No trajeto a pé entre minha casa e meu treinamento, eu fazia o dever catimbado até o último minuto, escrevendo no caderno pautado as claves de sol mais tristes e tortas. Abríamos o piano num ritual de adoração para ela e de puro sofrimento para mim. Retirávamos a faixa de veludo que protegia as teclas e deixava subir um cheiro de mofo. Com seu anel de mindinho em riste, Dona Yolanda dizia "dóóó" e começávamos a quatro mãos.

Aliás, que mãos? "Isso aí são dois tijolos. Pianista usa a ponta dos dedos." Eu juro que tentava, mas eram as falanges de uma criança sem talento. "Idade não é desculpa. Aos seis anos Mozart se apresentava para a Imperatriz da Áustria!"

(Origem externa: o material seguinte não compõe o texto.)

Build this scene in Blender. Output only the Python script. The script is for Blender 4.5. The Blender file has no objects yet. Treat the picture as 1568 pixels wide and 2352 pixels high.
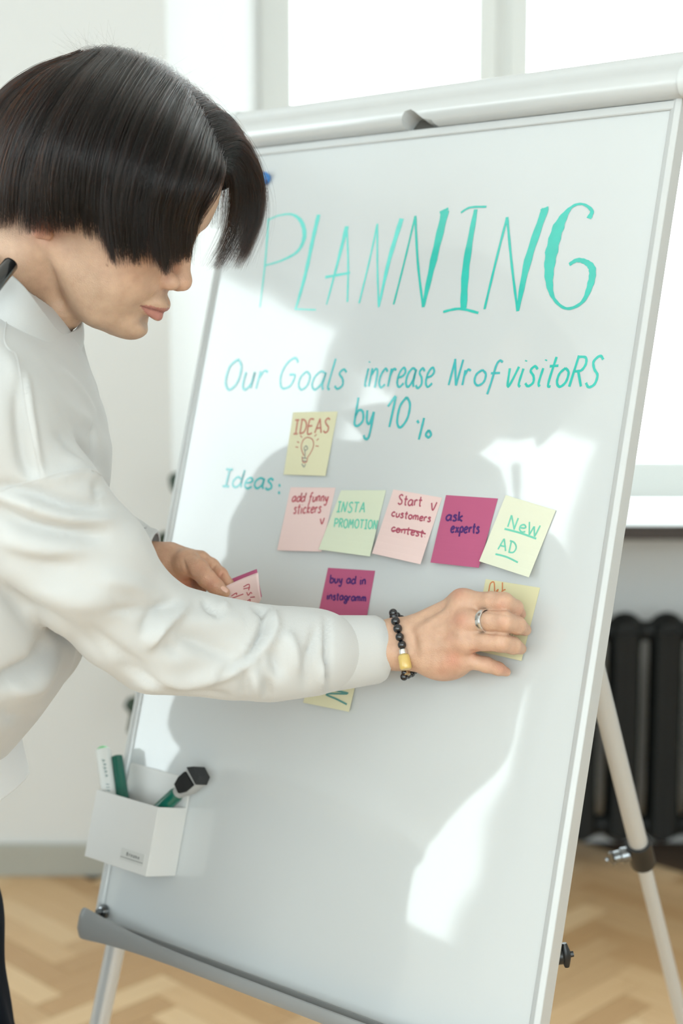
import bpy, bmesh, math, random
import numpy as np
from mathutils import Vector, Matrix
from mathutils.bvhtree import BVHTree
random.seed(7); rng = np.random.default_rng(7)
C = bpy.context.scene.collection
# ------------------------------------------------------------------ camera
FPX, CX, CY = 3267.0, 784.0, 1176.0
PITCH = math.radians(6.7547)
CAMZ = 1.37
cs, sn = math.cos(PITCH), math.sin(PITCH)
cam_d = bpy.data.cameras.new('camera'); cam = bpy.data.objects.new('camera', cam_d); C.objects.link(cam)
cam.location = (0, 0, CAMZ); cam.rotation_euler = (math.pi/2-PITCH, 0, 0)
cam_d.sensor_fit = 'VERTICAL'; cam_d.sensor_height = 36; cam_d.sensor_width = 24; cam_d.lens = 50.0
cam_d.clip_start = .05
cam_d.dof.use_dof = True; cam_d.dof.focus_distance = 1.45; cam_d.dof.aperture_fstop = 3.2
bpy.context.scene.camera = cam
# ------------------------------------------------------------------ world / exposure
w = bpy.data.worlds.new('overcast sky'); bpy.context.scene.world = w; w.use_nodes = True
bg = w.node_tree.nodes['Background']; bg.inputs[0].default_value = (.925, 1.0, 1.03, 1); bg.inputs[1].default_value = 6.6
vs = bpy.context.scene.view_settings
vs.view_transform = 'Standard'; vs.look = 'None'; vs.gamma = 1; vs.use_curve_mapping = False; vs.exposure = 0.0
cy = bpy.context.scene.cycles
cy.max_bounces = 8; cy.diffuse_bounces = 5; cy.glossy_bounces = 4; cy.transmission_bounces = 6; cy.transparent_max_bounces = 12
cy.caustics_reflective = False; cy.caustics_refractive = False; cy.sample_clamp_indirect = 6
sd = bpy.data.lights.new('hazy sun', 'SUN'); sd.energy = .8; sd.angle = math.radians(8); sd.color = (1, 1, 1)
so = bpy.data.objects.new('hazy_sun', sd); so.rotation_euler = Vector((-.88, -.31, -.36)).to_track_quat('-Z', 'Y').to_euler(); so.location = (3, 5, 4); C.objects.link(so)
def portal(name, loc, rot, sx, sy):
    d = bpy.data.lights.new(name, 'AREA'); d.shape = 'RECTANGLE'; d.size = sx; d.size_y = sy; d.cycles.is_portal = True
    o = bpy.data.objects.new(name, d); o.location = loc; o.rotation_euler = rot; C.objects.link(o)
portal('back_window_portal', (.97, 4.24, 1.94), (-math.pi/2, 0, 0), 2.45, 2.05)
portal('side_window_portal', (-3.2, 1.22, 1.87), (0, -math.pi/2, 0), 2.1, 2.2)
portal('side_window_portal', (-3.2, -1.4, 1.87), (0, -math.pi/2, 0), 2.1, 1.9)  # sky portal of the added second side window
portal('rear_fill_portal', (.2, -2.72, 1.87), (math.pi/2, 0, 0), 4.8, 2.2)  # portal of the added rear window that gives front fill

# ------------------------------------------------------------------ coordinates measured on the photograph, turned into places in the room
def P(x, y, Y):
    a, b = (x-CX)/FPX, (y-CY)/FPX
    dy = -sn*b+cs; dz = -cs*b-sn
    return Vector((a*Y/dy, Y, CAMZ+dz*Y/dy))
def proj(V):
    V = np.atleast_2d(np.asarray(V, float)); X, Yw, Z = V[:, 0], V[:, 1], V[:, 2]-CAMZ
    f = cs*Yw-sn*Z; u = sn*Yw+cs*Z
    return np.stack([CX+FPX*X/f, CY-FPX*u/f], 1)
def pm(px, Y): return px*Y/FPX                      # pixels to metres at depth Y
# the board's own frame: origin bottom left, U along its width, V up its slope, N out of its face
U = Vector((.778799, -.627274, 0)).normalized(); Vv = Vector((.16931, .210209, .962884)).normalized()
N = Vector((-.603993, -.749893, .269914)).normalized()
Vv = (Vv-Vv.dot(U)*U).normalized(); N = Vv.cross(U).normalized()
if N.y > 0: N = -N
B0 = Vector((-.304019, 1.695618, CAMZ-.709619)); BW, BH = .6273, .9926
CAM = Vector((0, 0, CAMZ))
def bhit(x, y, off=0.0):
    d = P(x, y, 1.0)-CAM
    t = ((B0+N*off-CAM).dot(N))/d.dot(N)
    return CAM+d*t
def b_uv(x, y, off=0.0):
    q = bhit(x, y, off)-B0; return q.dot(U), q.dot(Vv)
def BP(u, v, o=0.0): return B0+U*u+Vv*v+N*o
def PB(x, y, dl): return P(x, y, bhit(x, y).y-dl)

# ------------------------------------------------------------------ materials
MATS = {}
def mat(name, col, rough=.5, metal=0, coat=0, spec=.5, noise=0, nscale=40, bump=0, bscale=60, ior=1.5, sss=0, sheen=0, col2=None, stretch=None, alpha=1, trans=0):
    if name in MATS: return MATS[name]
    m = bpy.data.materials.new(name); m.use_nodes = True; nt = m.node_tree; b = nt.nodes['Principled BSDF']
    b.inputs['Base Color'].default_value = (*col, 1); b.inputs['Roughness'].default_value = rough; b.inputs['Metallic'].default_value = metal
    b.inputs['Coat Weight'].default_value = coat; b.inputs['Specular IOR Level'].default_value = spec; b.inputs['IOR'].default_value = ior
    b.inputs['Coat Roughness'].default_value = .05
    if sheen: b.inputs['Sheen Weight'].default_value = sheen
    if sss: b.inputs['Subsurface Weight'].default_value = sss; b.inputs['Subsurface Radius'].default_value = (.012, .005, .003); b.inputs['Subsurface Scale'].default_value = 1.0
    if trans: b.inputs['Transmission Weight'].default_value = trans
    if alpha < 1: b.inputs['Alpha'].default_value = alpha
    tc = nt.nodes.new('ShaderNodeTexCoord'); mp = nt.nodes.new('ShaderNodeMapping'); nt.links.new(tc.outputs['Object'], mp.inputs[0])
    if stretch: mp.inputs['Scale'].default_value = stretch
    if noise or col2:
        n = nt.nodes.new('ShaderNodeTexNoise'); n.inputs['Scale'].default_value = nscale; n.inputs['Detail'].default_value = 4
        nt.links.new(mp.outputs[0], n.inputs['Vector'])
        mx = nt.nodes.new('ShaderNodeMix'); mx.data_type = 'RGBA'
        c2 = col2 or tuple(max(0, c*(1-noise)) for c in col)
        mx.inputs['A'].default_value = (*col, 1); mx.inputs['B'].default_value = (*c2, 1)
        nt.links.new(n.outputs['Fac'], mx.inputs['Factor']); nt.links.new(mx.outputs['Result'], b.inputs['Base Color'])
    if bump:
        n = nt.nodes.new('ShaderNodeTexNoise'); n.inputs['Scale'].default_value = bscale; n.inputs['Detail'].default_value = 3
        nt.links.new(mp.outputs[0], n.inputs['Vector'])
        bp = nt.nodes.new('ShaderNodeBump'); bp.inputs['Strength'].default_value = 1; bp.inputs['Distance'].default_value = bump
        nt.links.new(n.outputs['Fac'], bp.inputs['Height']); nt.links.new(bp.outputs[0], b.inputs['Normal'])
    MATS[name] = m; return m
def srgb(r, g, b):
    f = lambda c: ((c/255+.055)/1.055)**2.4 if c > 10 else c/255/12.92
    return (f(r), f(g), f(b))
wall_m = mat('painted plaster', (.63, .637, .633), .85, bump=.0004, bscale=120, noise=.03, nscale=2)
ceil_m = mat('ceiling paint', (.80, .80, .79), .9, noise=.02, nscale=2)
white_paint = mat('white gloss paint', (.64, .655, .64), .35, noise=.03, nscale=6)
base_m = mat('grey green skirting paint', (.36, .36, .32), .5, noise=.08, nscale=8)
alu = mat('silver lacquered aluminium', (.62, .63, .64), .32, metal=.35, noise=.05, nscale=30)
alu_w = mat('white lacquered aluminium', (.55, .56, .56), .3, metal=.1, noise=.03, nscale=30)
tray_m = mat('grey plastic tray', (.27, .275, .275), .35, noise=.05, nscale=20)
black_p = mat('black plastic', (.012, .013, .014), .35, noise=.2, nscale=80)
iron_m = mat('dark painted cast iron', (.004, .0055, .006), .5, spec=.3, noise=.3, nscale=20, bump=.0006, bscale=50)
chrome = mat('chrome', (.22, .23, .24), .22, metal=1, noise=.05, nscale=50)
silver = mat('brushed silver', (.8, .8, .79), .25, metal=1, noise=.08, nscale=200)

def board_mat():
    m = mat('white enamel board', (.545, .565, .57), .5, noise=.015, nscale=3, ior=1.5)
    nt = m.node_tree; b = nt.nodes['Principled BSDF']
    b.inputs['Specular IOR Level'].default_value = .1
    b.inputs['Coat Weight'].default_value = 1; b.inputs['Coat IOR'].default_value = 1.62; b.inputs['Coat Roughness'].default_value = .045
    tc = nt.nodes.new('ShaderNodeTexCoord'); n = nt.nodes.new('ShaderNodeTexNoise'); n.inputs['Scale'].default_value = 5; n.inputs['Detail'].default_value = 1.5
    bp = nt.nodes.new('ShaderNodeBump'); bp.inputs['Distance'].default_value = .0016; nt.links.new(tc.outputs['Object'], n.inputs['Vector'])
    nt.links.new(n.outputs['Fac'], bp.inputs['Height']); nt.links.new(bp.outputs[0], b.inputs['Coat Normal'])
    return m
board_m = board_mat()
def ink(name, col, gloss=True, streak=0):
    m = mat(name, col, .5, spec=.2, noise=.25+streak, nscale=60)
    b = m.node_tree.nodes['Principled BSDF']
    if gloss: b.inputs['Coat Weight'].default_value = 1; b.inputs['Coat IOR'].default_value = 1.6; b.inputs['Coat Roughness'].default_value = .06
    return m
teal = ink('teal marker ink', srgb(58, 192, 178)); teal_glare = ink('teal ink with painted glare', srgb(108, 215, 206)); teal_d = ink('blue green marker ink', srgb(66, 182, 184))  # pale copy: board glare painted into the ink of the first letters

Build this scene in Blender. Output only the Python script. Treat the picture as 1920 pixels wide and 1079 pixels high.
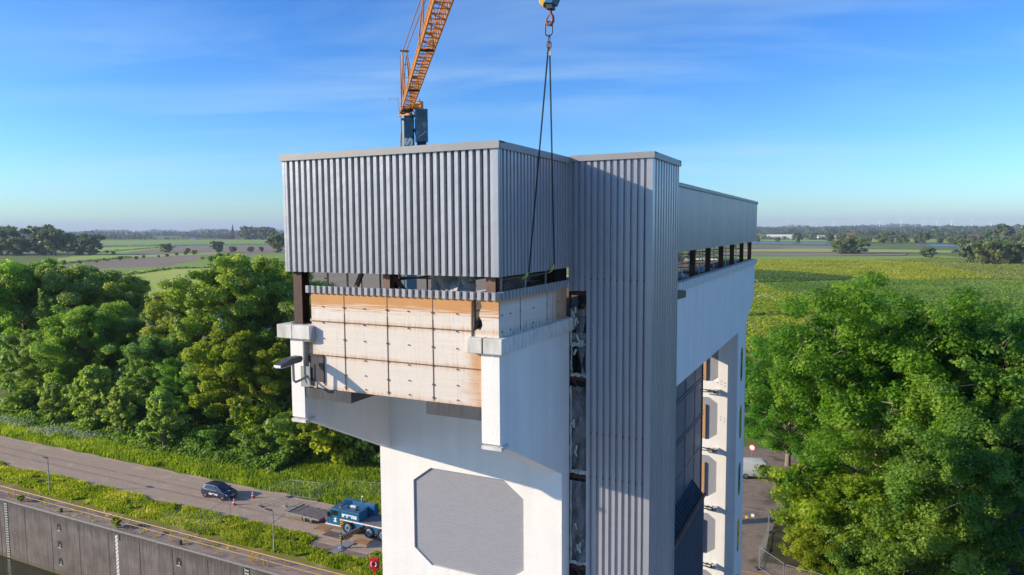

Luizinho, o garoto do edifício atrás que aprendia teclado com outra professora, tocava lindamente todos os piuís abacaxis do grupo Trem da Alegria. E Beethoven se revirando no túmulo, por sorte surdo, enquanto eu destruía "Für Elise".

A esta altura da história, após tantas aulas, eu deveria oferecer uma lição de moral sobre o valor da persistência. Concluindo que a rigidez de Dona Yolanda moldou meu caráter. Porém, se a expectativa era "discípula de Nelson Freire", a realidade foi "pior do que Nora, a gata pianista do YouTube". Um concerto impossível.

Decidido que o único arranjo ali era a fuga, meus pais me deram então uma máquina de escrever. E as mãos que nunca foram delicadas para o piano puderam massacrar outras teclas. Encher outros cadernos. O que para mim, além de alívio, até hoje é superfantástico.